Materials provided:
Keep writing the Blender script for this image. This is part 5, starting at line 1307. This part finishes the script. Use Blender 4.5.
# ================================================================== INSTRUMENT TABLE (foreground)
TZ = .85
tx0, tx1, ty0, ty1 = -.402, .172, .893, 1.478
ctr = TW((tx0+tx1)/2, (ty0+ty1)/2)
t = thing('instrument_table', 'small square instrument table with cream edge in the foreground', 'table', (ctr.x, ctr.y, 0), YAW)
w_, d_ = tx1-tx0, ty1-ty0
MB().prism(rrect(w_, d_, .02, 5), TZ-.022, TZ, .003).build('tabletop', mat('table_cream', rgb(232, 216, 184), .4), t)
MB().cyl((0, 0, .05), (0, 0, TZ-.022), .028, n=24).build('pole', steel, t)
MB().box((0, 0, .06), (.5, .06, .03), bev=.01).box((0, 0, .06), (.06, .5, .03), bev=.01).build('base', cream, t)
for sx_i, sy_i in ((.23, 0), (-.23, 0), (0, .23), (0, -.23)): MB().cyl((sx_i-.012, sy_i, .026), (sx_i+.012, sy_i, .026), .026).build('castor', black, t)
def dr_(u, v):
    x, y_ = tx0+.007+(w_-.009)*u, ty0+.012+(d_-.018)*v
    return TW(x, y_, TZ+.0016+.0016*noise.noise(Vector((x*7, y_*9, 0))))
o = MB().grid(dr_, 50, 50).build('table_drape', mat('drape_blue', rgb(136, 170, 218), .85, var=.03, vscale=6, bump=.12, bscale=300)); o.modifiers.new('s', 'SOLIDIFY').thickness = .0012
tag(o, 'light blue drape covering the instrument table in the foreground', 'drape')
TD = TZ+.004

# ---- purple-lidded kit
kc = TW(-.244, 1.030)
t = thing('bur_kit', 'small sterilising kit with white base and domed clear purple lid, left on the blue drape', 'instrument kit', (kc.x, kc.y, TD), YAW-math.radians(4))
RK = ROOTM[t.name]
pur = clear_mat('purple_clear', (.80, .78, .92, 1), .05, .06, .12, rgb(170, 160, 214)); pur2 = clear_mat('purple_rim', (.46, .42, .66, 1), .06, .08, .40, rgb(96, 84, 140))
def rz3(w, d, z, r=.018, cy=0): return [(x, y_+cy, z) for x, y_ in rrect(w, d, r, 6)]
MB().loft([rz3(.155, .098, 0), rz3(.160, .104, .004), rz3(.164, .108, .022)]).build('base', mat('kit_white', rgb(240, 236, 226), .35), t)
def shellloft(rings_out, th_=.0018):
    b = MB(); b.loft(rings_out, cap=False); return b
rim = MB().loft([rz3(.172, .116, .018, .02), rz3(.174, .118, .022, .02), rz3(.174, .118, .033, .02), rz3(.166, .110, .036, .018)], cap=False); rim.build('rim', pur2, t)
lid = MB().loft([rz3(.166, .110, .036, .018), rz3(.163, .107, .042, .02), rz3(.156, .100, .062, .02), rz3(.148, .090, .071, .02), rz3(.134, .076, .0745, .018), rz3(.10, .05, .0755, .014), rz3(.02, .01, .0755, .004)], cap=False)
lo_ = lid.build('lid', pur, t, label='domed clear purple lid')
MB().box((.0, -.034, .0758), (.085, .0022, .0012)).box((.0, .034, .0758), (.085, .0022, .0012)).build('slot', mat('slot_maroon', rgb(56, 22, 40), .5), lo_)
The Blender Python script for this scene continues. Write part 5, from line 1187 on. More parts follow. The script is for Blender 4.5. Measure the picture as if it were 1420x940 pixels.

The request: Repeat the data exactly. Leave nothing out.

Problem solution:
Keep writing the Blender script for this image. This is part 5, starting at line 1307. This part finishes the script. Use Blender 4.5.
# ================================================================== INSTRUMENT TABLE (foreground)
TZ = .85
tx0, tx1, ty0, ty1 = -.402, .172, .893, 1.478
ctr = TW((tx0+tx1)/2, (ty0+ty1)/2)
t = thing('instrument_table', 'small square instrument table with cream edge in the foreground', 'table', (ctr.x, ctr.y, 0), YAW)
w_, d_ = tx1-tx0, ty1-ty0
MB().prism(rrect(w_, d_, .02, 5), TZ-.022, TZ, .003).build('tabletop', mat('table_cream', rgb(232, 216, 184), .4), t)
MB().cyl((0, 0, .05), (0, 0, TZ-.022), .028, n=24).build('pole', steel, t)
MB().box((0, 0, .06), (.5, .06, .03), bev=.01).box((0, 0, .06), (.06, .5, .03), bev=.01).build('base', cream, t)
for sx_i, sy_i in ((.23, 0), (-.23, 0), (0, .23), (0, -.23)): MB().cyl((sx_i-.012, sy_i, .026), (sx_i+.012, sy_i, .026), .026).build('castor', black, t)
def dr_(u, v):
    x, y_ = tx0+.007+(w_-.009)*u, ty0+.012+(d_-.018)*v
    return TW(x, y_, TZ+.0016+.0016*noise.noise(Vector((x*7, y_*9, 0))))
o = MB().grid(dr_, 50, 50).build('table_drape', mat('drape_blue', rgb(136, 170, 218), .85, var=.03, vscale=6, bump=.12, bscale=300)); o.modifiers.new('s', 'SOLIDIFY').thickness = .0012
tag(o, 'light blue drape covering the instrument table in the foreground', 'drape')
TD = TZ+.004

# ---- purple-lidded kit
kc = TW(-.244, 1.030)
t = thing('bur_kit', 'small sterilising kit with white base and domed clear purple lid, left on the blue drape', 'instrument kit', (kc.x, kc.y, TD), YAW-math.radians(4))
RK = ROOTM[t.name]
pur = clear_mat('purple_clear', (.80, .78, .92, 1), .05, .06, .12, rgb(170, 160, 214)); pur2 = clear_mat('purple_rim', (.46, .42, .66, 1), .06, .08, .40, rgb(96, 84, 140))
def rz3(w, d, z, r=.018, cy=0): return [(x, y_+cy, z) for x, y_ in rrect(w, d, r, 6)]
MB().loft([rz3(.155, .098, 0), rz3(.160, .104, .004), rz3(.164, .108, .022)]).build('base', mat('kit_white', rgb(240, 236, 226), .35), t)
def shellloft(rings_out, th_=.0018):
    b = MB(); b.loft(rings_out, cap=False); return b
rim = MB().loft([rz3(.172, .116, .018, .02), rz3(.174, .118, .022, .02), rz3(.174, .118, .033, .02), rz3(.166, .110, .036, .018)], cap=False); rim.build('rim', pur2, t)
lid = MB().loft([rz3(.166, .110, .036, .018), rz3(.163, .107, .042, .02), rz3(.156, .100, .062, .02), rz3(.148, .090, .071, .02), rz3(.134, .076, .0745, .018), rz3(.10, .05, .0755, .014), rz3(.02, .01, .0755, .004)], cap=False)
lo_ = lid.build('lid', pur, t, label='domed clear purple lid')
MB().box((.0, -.034, .0758), (.085, .0022, .0012)).box((.0, .034, .0758), (.085, .0022, .0012)).build('slot', mat('slot_maroon', rgb(56, 22, 40), .5), lo_)
The Blender Python script for this scene continues. Write part 5, from line 1187 on. More parts follow. The script is for Blender 4.5. Measure the picture as if it were 1420x940 pixels.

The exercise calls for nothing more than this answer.